§ Task objective
Transcribe word for word only the span whose first line is the one with "Keep writing the" and whose last line is the one with "m_edge, t, smooth=False)"; both of those lines belong to it.
((
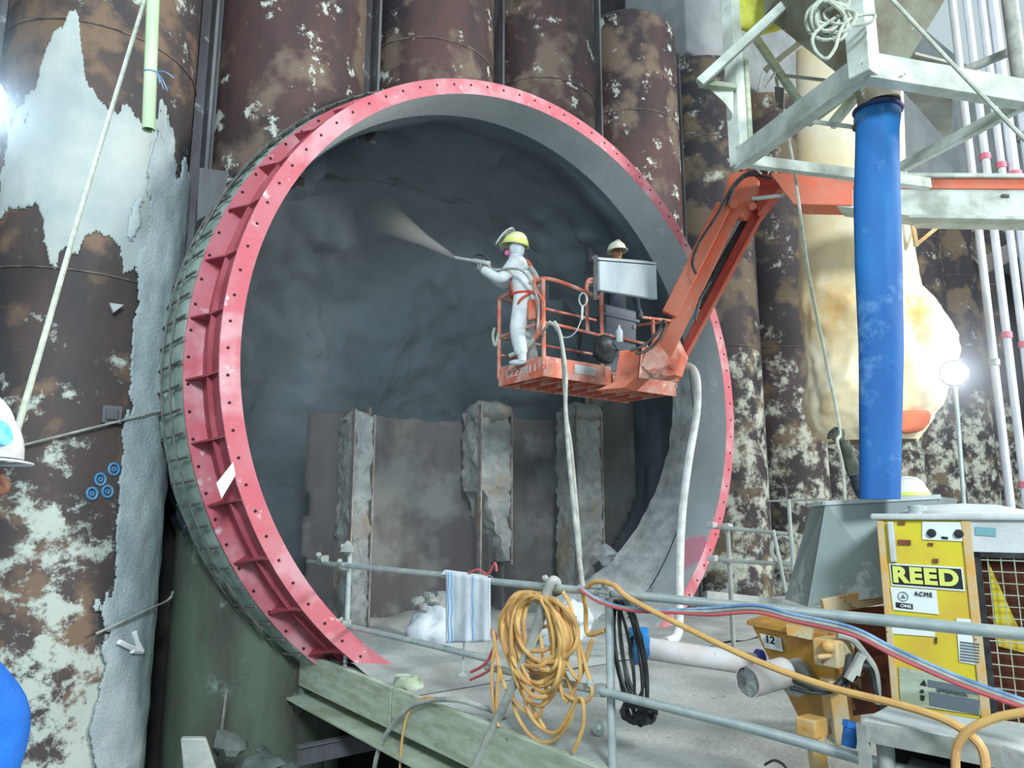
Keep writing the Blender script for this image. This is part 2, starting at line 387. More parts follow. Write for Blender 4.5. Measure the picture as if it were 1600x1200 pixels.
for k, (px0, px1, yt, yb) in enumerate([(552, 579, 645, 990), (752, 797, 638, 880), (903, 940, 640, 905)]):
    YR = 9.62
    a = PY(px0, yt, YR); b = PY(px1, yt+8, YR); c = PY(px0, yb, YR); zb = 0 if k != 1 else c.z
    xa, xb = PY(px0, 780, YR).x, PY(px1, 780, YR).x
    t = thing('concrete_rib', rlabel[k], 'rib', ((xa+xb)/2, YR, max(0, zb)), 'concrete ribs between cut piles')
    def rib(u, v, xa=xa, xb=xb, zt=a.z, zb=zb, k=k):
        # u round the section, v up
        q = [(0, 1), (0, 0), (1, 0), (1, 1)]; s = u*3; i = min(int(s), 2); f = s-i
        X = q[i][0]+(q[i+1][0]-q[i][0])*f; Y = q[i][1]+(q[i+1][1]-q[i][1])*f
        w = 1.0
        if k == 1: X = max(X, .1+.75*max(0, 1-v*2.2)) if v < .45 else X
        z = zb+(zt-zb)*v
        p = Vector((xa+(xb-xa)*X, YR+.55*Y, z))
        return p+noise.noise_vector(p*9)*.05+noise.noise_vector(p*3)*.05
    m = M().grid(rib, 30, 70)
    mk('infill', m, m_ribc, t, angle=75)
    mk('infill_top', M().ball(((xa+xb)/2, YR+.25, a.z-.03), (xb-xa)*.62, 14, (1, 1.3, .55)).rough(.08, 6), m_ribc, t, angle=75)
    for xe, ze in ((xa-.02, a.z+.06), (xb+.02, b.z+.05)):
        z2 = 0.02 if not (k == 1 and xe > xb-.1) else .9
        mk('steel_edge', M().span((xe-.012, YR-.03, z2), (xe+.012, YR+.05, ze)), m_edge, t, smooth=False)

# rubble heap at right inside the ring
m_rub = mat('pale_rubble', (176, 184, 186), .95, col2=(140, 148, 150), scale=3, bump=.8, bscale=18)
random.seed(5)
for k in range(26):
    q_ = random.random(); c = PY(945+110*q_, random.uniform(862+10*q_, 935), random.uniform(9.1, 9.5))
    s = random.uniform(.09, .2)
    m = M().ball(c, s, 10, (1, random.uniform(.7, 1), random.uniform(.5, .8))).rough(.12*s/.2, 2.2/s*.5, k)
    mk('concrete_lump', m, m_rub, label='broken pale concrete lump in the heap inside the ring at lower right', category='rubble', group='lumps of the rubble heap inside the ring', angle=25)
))
((
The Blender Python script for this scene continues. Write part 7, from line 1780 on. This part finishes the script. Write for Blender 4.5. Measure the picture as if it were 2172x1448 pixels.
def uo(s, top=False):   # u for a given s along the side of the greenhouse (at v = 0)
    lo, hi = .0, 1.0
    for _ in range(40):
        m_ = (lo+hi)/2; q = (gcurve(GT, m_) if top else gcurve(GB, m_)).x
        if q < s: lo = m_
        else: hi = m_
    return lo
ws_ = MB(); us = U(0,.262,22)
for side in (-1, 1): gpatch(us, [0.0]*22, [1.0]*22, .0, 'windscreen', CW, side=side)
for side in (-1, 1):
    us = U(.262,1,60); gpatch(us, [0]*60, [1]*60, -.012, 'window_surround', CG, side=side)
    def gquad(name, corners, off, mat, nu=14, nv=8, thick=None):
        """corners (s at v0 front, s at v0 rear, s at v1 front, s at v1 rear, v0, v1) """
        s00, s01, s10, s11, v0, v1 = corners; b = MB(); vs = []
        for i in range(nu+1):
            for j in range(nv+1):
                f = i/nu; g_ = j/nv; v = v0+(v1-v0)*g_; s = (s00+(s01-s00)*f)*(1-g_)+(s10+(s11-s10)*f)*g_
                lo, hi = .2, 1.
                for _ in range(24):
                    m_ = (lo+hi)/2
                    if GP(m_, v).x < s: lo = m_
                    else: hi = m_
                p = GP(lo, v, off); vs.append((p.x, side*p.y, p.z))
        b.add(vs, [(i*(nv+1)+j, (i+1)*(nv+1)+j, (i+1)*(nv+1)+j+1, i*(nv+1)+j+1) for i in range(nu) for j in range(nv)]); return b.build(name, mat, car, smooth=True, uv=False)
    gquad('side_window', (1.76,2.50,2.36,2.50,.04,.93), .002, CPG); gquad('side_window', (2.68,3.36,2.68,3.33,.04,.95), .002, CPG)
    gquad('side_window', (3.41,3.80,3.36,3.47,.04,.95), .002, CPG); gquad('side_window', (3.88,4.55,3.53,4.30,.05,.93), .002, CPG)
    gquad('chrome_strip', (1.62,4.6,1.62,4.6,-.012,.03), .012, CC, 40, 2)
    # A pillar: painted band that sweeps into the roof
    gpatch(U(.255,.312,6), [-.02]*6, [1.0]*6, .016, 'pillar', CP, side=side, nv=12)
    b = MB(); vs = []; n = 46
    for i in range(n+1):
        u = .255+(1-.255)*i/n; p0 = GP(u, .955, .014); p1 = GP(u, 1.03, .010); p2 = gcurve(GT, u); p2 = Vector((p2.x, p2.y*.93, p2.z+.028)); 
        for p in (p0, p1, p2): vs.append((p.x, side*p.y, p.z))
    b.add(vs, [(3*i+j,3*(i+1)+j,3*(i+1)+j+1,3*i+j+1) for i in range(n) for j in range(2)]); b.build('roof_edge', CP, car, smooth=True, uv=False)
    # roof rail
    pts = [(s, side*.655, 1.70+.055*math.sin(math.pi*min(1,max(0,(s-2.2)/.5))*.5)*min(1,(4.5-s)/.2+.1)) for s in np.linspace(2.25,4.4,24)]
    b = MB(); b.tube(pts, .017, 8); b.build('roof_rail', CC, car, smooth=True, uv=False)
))
§ Response to this task
Keep writing the Blender script for this image. This is part 2, starting at line 387. More parts follow. Write for Blender 4.5. Measure the picture as if it were 1600x1200 pixels.
for k, (px0, px1, yt, yb) in enumerate([(552, 579, 645, 990), (752, 797, 638, 880), (903, 940, 640, 905)]):
    YR = 9.62
    a = PY(px0, yt, YR); b = PY(px1, yt+8, YR); c = PY(px0, yb, YR); zb = 0 if k != 1 else c.z
    xa, xb = PY(px0, 780, YR).x, PY(px1, 780, YR).x
    t = thing('concrete_rib', rlabel[k], 'rib', ((xa+xb)/2, YR, max(0, zb)), 'concrete ribs between cut piles')
    def rib(u, v, xa=xa, xb=xb, zt=a.z, zb=zb, k=k):
        # u round the section, v up
        q = [(0, 1), (0, 0), (1, 0), (1, 1)]; s = u*3; i = min(int(s), 2); f = s-i
        X = q[i][0]+(q[i+1][0]-q[i][0])*f; Y = q[i][1]+(q[i+1][1]-q[i][1])*f
        w = 1.0
        if k == 1: X = max(X, .1+.75*max(0, 1-v*2.2)) if v < .45 else X
        z = zb+(zt-zb)*v
        p = Vector((xa+(xb-xa)*X, YR+.55*Y, z))
        return p+noise.noise_vector(p*9)*.05+noise.noise_vector(p*3)*.05
    m = M().grid(rib, 30, 70)
    mk('infill', m, m_ribc, t, angle=75)
    mk('infill_top', M().ball(((xa+xb)/2, YR+.25, a.z-.03), (xb-xa)*.62, 14, (1, 1.3, .55)).rough(.08, 6), m_ribc, t, angle=75)
    for xe, ze in ((xa-.02, a.z+.06), (xb+.02, b.z+.05)):
        z2 = 0.02 if not (k == 1 and xe > xb-.1) else .9
        mk('steel_edge', M().span((xe-.012, YR-.03, z2), (xe+.012, YR+.05, ze)), m_edge, t, smooth=False)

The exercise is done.